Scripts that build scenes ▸
____________________
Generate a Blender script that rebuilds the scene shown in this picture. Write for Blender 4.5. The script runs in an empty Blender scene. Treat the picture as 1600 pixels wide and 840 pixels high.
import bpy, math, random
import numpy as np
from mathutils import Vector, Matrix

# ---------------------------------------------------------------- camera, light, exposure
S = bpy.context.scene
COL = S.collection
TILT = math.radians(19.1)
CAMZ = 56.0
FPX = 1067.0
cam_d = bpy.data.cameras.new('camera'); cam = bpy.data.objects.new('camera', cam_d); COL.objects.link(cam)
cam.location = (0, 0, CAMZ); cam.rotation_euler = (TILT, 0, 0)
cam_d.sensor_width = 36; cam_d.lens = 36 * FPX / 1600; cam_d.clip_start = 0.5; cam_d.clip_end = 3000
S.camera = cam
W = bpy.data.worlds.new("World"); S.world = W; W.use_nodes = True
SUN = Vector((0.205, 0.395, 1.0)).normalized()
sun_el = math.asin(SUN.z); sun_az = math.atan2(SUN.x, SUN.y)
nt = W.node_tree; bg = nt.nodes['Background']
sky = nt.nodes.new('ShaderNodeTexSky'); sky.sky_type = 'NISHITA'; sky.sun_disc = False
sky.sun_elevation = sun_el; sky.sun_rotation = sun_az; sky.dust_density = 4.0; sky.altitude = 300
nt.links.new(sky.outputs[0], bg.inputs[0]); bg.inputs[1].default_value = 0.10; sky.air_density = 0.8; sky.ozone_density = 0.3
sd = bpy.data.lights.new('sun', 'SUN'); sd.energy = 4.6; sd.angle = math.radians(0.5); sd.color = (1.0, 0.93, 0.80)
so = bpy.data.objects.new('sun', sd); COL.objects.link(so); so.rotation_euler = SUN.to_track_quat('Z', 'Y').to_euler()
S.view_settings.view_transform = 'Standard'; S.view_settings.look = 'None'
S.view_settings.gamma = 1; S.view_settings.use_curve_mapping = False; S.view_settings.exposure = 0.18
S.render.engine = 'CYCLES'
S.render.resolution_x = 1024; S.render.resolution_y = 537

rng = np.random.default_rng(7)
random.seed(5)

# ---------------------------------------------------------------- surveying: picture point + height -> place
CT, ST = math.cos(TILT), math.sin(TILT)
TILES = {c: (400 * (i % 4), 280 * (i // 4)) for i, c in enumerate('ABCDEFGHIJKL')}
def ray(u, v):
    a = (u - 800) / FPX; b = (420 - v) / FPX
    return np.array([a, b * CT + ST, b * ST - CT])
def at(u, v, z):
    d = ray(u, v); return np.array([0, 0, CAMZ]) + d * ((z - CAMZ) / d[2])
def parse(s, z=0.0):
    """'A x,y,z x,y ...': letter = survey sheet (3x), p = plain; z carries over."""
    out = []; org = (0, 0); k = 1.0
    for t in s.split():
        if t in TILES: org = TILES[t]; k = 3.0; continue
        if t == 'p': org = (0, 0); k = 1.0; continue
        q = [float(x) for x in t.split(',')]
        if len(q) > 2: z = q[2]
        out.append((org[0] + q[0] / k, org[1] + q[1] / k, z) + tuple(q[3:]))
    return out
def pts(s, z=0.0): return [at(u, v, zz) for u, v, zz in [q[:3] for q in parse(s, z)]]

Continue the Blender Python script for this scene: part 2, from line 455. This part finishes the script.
____________________
In this exercise, copy only the lines from the opening line of the material through the line where "from mathutils import Vector, Matrix" appears.

Generate a Blender script that rebuilds the scene shown in this picture. Write for Blender 4.5. The script runs in an empty Blender scene. Treat the picture as 1600 pixels wide and 840 pixels high.
import bpy, math, random
import numpy as np
from mathutils import Vector, Matrix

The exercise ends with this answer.